### REQUIREMENTS:
Could every line of the data be printed exactly as it reads?

### PROVIDED DATA:
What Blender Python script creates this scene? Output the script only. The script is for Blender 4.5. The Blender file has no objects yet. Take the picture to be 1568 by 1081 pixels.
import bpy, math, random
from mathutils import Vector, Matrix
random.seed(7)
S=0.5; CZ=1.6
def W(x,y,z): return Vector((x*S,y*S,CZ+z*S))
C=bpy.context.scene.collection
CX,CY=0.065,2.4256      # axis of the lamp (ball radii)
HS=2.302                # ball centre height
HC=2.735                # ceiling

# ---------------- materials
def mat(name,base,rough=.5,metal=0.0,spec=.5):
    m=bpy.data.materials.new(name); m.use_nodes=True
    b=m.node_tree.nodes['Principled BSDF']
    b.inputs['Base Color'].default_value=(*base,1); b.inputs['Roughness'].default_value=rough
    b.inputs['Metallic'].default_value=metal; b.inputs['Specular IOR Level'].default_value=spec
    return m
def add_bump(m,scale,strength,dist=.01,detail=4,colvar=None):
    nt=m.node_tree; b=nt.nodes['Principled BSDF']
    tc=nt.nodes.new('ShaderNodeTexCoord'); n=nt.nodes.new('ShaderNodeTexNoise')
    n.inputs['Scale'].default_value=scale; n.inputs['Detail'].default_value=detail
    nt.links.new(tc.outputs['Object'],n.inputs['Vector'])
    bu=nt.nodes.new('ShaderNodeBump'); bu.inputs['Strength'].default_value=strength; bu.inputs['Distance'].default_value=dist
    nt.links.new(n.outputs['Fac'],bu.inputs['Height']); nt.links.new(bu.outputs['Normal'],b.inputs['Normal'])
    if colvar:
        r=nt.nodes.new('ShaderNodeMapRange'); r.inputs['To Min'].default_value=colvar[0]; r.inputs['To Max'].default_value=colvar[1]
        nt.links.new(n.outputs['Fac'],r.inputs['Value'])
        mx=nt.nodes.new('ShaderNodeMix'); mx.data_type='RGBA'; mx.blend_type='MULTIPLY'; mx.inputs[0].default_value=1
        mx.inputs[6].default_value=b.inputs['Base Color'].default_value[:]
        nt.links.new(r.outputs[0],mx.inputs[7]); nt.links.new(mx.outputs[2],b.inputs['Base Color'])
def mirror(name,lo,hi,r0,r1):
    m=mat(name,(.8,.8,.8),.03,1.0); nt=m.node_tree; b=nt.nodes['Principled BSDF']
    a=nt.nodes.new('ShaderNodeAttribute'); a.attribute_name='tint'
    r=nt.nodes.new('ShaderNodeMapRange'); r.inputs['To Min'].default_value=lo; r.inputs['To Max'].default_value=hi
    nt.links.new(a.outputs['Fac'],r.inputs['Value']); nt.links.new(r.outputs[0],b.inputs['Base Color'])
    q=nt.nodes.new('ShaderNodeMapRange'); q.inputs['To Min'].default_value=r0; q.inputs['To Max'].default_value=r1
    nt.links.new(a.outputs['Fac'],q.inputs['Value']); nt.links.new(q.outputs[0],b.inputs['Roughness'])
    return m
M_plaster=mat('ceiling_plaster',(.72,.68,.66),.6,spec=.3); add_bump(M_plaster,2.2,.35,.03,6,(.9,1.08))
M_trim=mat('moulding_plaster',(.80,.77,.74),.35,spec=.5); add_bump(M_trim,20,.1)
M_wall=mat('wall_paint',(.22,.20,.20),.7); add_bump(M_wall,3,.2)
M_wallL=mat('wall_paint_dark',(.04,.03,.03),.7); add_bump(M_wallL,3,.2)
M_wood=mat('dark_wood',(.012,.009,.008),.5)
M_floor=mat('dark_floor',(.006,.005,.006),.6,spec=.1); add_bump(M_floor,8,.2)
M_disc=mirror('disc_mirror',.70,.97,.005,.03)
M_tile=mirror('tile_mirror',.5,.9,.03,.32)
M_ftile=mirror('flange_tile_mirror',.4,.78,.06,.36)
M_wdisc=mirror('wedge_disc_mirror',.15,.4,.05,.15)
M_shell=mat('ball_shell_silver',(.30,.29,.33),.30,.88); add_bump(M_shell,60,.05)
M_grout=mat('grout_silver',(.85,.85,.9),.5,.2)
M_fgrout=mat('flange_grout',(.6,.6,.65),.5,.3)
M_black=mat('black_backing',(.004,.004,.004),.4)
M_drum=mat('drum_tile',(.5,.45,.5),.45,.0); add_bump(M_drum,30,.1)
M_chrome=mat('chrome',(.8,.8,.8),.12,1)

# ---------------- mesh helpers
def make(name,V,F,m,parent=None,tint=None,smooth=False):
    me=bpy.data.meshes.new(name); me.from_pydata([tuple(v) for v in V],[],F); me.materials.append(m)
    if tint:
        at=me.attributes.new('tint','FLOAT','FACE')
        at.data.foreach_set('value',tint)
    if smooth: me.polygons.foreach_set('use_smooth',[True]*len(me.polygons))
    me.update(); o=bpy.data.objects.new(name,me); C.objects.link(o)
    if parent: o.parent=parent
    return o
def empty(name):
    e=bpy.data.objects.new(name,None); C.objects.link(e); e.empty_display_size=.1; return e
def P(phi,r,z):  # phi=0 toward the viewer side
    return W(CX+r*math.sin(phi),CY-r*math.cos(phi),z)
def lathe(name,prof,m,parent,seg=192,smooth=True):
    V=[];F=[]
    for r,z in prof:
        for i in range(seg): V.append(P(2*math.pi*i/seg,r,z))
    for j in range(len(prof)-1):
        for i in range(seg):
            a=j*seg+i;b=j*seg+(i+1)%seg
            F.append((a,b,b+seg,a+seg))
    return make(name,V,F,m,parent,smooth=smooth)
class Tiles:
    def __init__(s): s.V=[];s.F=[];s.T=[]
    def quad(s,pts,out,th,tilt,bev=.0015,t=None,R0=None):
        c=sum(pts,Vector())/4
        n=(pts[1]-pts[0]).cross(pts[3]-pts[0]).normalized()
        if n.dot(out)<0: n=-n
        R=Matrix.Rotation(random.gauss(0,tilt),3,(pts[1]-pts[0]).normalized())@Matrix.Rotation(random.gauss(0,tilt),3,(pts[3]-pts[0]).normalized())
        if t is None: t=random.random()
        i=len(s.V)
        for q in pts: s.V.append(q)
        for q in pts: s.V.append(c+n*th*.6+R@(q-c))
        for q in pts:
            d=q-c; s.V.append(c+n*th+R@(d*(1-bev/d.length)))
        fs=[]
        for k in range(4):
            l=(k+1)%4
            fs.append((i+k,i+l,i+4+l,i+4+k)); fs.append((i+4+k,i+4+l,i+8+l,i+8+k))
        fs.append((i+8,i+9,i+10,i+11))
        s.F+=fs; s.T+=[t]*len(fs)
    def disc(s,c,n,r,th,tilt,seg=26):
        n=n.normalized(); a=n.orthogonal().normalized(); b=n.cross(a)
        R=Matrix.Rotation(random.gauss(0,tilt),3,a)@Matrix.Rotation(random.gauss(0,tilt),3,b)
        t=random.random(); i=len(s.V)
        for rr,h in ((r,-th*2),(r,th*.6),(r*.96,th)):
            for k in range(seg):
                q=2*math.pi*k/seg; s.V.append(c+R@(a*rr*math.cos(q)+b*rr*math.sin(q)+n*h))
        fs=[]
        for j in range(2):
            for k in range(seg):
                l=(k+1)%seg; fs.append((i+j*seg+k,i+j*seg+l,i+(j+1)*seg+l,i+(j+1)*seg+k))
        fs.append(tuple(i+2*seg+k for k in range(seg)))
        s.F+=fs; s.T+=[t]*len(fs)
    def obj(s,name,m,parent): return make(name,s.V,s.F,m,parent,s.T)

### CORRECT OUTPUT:
What Blender Python script creates this scene? Output the script only. The script is for Blender 4.5. The Blender file has no objects yet. Take the picture to be 1568 by 1081 pixels.
import bpy, math, random
from mathutils import Vector, Matrix
random.seed(7)
S=0.5; CZ=1.6
def W(x,y,z): return Vector((x*S,y*S,CZ+z*S))
C=bpy.context.scene.collection
CX,CY=0.065,2.4256      # axis of the lamp (ball radii)
HS=2.302                # ball centre height
HC=2.735                # ceiling

# ---------------- materials
def mat(name,base,rough=.5,metal=0.0,spec=.5):
    m=bpy.data.materials.new(name); m.use_nodes=True
    b=m.node_tree.nodes['Principled BSDF']
    b.inputs['Base Color'].default_value=(*base,1); b.inputs['Roughness'].default_value=rough
    b.inputs['Metallic'].default_value=metal; b.inputs['Specular IOR Level'].default_value=spec
    return m
def add_bump(m,scale,strength,dist=.01,detail=4,colvar=None):
    nt=m.node_tree; b=nt.nodes['Principled BSDF']
    tc=nt.nodes.new('ShaderNodeTexCoord'); n=nt.nodes.new('ShaderNodeTexNoise')
    n.inputs['Scale'].default_value=scale; n.inputs['Detail'].default_value=detail
    nt.links.new(tc.outputs['Object'],n.inputs['Vector'])
    bu=nt.nodes.new('ShaderNodeBump'); bu.inputs['Strength'].default_value=strength; bu.inputs['Distance'].default_value=dist
    nt.links.new(n.outputs['Fac'],bu.inputs['Height']); nt.links.new(bu.outputs['Normal'],b.inputs['Normal'])
    if colvar:
        r=nt.nodes.new('ShaderNodeMapRange'); r.inputs['To Min'].default_value=colvar[0]; r.inputs['To Max'].default_value=colvar[1]
        nt.links.new(n.outputs['Fac'],r.inputs['Value'])
        mx=nt.nodes.new('ShaderNodeMix'); mx.data_type='RGBA'; mx.blend_type='MULTIPLY'; mx.inputs[0].default_value=1
        mx.inputs[6].default_value=b.inputs['Base Color'].default_value[:]
        nt.links.new(r.outputs[0],mx.inputs[7]); nt.links.new(mx.outputs[2],b.inputs['Base Color'])
def mirror(name,lo,hi,r0,r1):
    m=mat(name,(.8,.8,.8),.03,1.0); nt=m.node_tree; b=nt.nodes['Principled BSDF']
    a=nt.nodes.new('ShaderNodeAttribute'); a.attribute_name='tint'
    r=nt.nodes.new('ShaderNodeMapRange'); r.inputs['To Min'].default_value=lo; r.inputs['To Max'].default_value=hi
    nt.links.new(a.outputs['Fac'],r.inputs['Value']); nt.links.new(r.outputs[0],b.inputs['Base Color'])
    q=nt.nodes.new('ShaderNodeMapRange'); q.inputs['To Min'].default_value=r0; q.inputs['To Max'].default_value=r1
    nt.links.new(a.outputs['Fac'],q.inputs['Value']); nt.links.new(q.outputs[0],b.inputs['Roughness'])
    return m
M_plaster=mat('ceiling_plaster',(.72,.68,.66),.6,spec=.3); add_bump(M_plaster,2.2,.35,.03,6,(.9,1.08))
M_trim=mat('moulding_plaster',(.80,.77,.74),.35,spec=.5); add_bump(M_trim,20,.1)
M_wall=mat('wall_paint',(.22,.20,.20),.7); add_bump(M_wall,3,.2)
M_wallL=mat('wall_paint_dark',(.04,.03,.03),.7); add_bump(M_wallL,3,.2)
M_wood=mat('dark_wood',(.012,.009,.008),.5)
M_floor=mat('dark_floor',(.006,.005,.006),.6,spec=.1); add_bump(M_floor,8,.2)
M_disc=mirror('disc_mirror',.70,.97,.005,.03)
M_tile=mirror('tile_mirror',.5,.9,.03,.32)
M_ftile=mirror('flange_tile_mirror',.4,.78,.06,.36)
M_wdisc=mirror('wedge_disc_mirror',.15,.4,.05,.15)
M_shell=mat('ball_shell_silver',(.30,.29,.33),.30,.88); add_bump(M_shell,60,.05)
M_grout=mat('grout_silver',(.85,.85,.9),.5,.2)
M_fgrout=mat('flange_grout',(.6,.6,.65),.5,.3)
M_black=mat('black_backing',(.004,.004,.004),.4)
M_drum=mat('drum_tile',(.5,.45,.5),.45,.0); add_bump(M_drum,30,.1)
M_chrome=mat('chrome',(.8,.8,.8),.12,1)

# ---------------- mesh helpers
def make(name,V,F,m,parent=None,tint=None,smooth=False):
    me=bpy.data.meshes.new(name); me.from_pydata([tuple(v) for v in V],[],F); me.materials.append(m)
    if tint:
        at=me.attributes.new('tint','FLOAT','FACE')
        at.data.foreach_set('value',tint)
    if smooth: me.polygons.foreach_set('use_smooth',[True]*len(me.polygons))
    me.update(); o=bpy.data.objects.new(name,me); C.objects.link(o)
    if parent: o.parent=parent
    return o
def empty(name):
    e=bpy.data.objects.new(name,None); C.objects.link(e); e.empty_display_size=.1; return e
def P(phi,r,z):  # phi=0 toward the viewer side
    return W(CX+r*math.sin(phi),CY-r*math.cos(phi),z)
def lathe(name,prof,m,parent,seg=192,smooth=True):
    V=[];F=[]
    for r,z in prof:
        for i in range(seg): V.append(P(2*math.pi*i/seg,r,z))
    for j in range(len(prof)-1):
        for i in range(seg):
            a=j*seg+i;b=j*seg+(i+1)%seg
            F.append((a,b,b+seg,a+seg))
    return make(name,V,F,m,parent,smooth=smooth)
class Tiles:
    def __init__(s): s.V=[];s.F=[];s.T=[]
    def quad(s,pts,out,th,tilt,bev=.0015,t=None,R0=None):
        c=sum(pts,Vector())/4
        n=(pts[1]-pts[0]).cross(pts[3]-pts[0]).normalized()
        if n.dot(out)<0: n=-n
        R=Matrix.Rotation(random.gauss(0,tilt),3,(pts[1]-pts[0]).normalized())@Matrix.Rotation(random.gauss(0,tilt),3,(pts[3]-pts[0]).normalized())
        if t is None: t=random.random()
        i=len(s.V)
        for q in pts: s.V.append(q)
        for q in pts: s.V.append(c+n*th*.6+R@(q-c))
        for q in pts:
            d=q-c; s.V.append(c+n*th+R@(d*(1-bev/d.length)))
        fs=[]
        for k in range(4):
            l=(k+1)%4
            fs.append((i+k,i+l,i+4+l,i+4+k)); fs.append((i+4+k,i+4+l,i+8+l,i+8+k))
        fs.append((i+8,i+9,i+10,i+11))
        s.F+=fs; s.T+=[t]*len(fs)
    def disc(s,c,n,r,th,tilt,seg=26):
        n=n.normalized(); a=n.orthogonal().normalized(); b=n.cross(a)
        R=Matrix.Rotation(random.gauss(0,tilt),3,a)@Matrix.Rotation(random.gauss(0,tilt),3,b)
        t=random.random(); i=len(s.V)
        for rr,h in ((r,-th*2),(r,th*.6),(r*.96,th)):
            for k in range(seg):
                q=2*math.pi*k/seg; s.V.append(c+R@(a*rr*math.cos(q)+b*rr*math.sin(q)+n*h))
        fs=[]
        for j in range(2):
            for k in range(seg):
                l=(k+1)%seg; fs.append((i+j*seg+k,i+j*seg+l,i+(j+1)*seg+l,i+(j+1)*seg+k))
        fs.append(tuple(i+2*seg+k for k in range(seg)))
        s.F+=fs; s.T+=[t]*len(fs)
    def obj(s,name,m,parent): return make(name,s.V,s.F,m,parent,s.T)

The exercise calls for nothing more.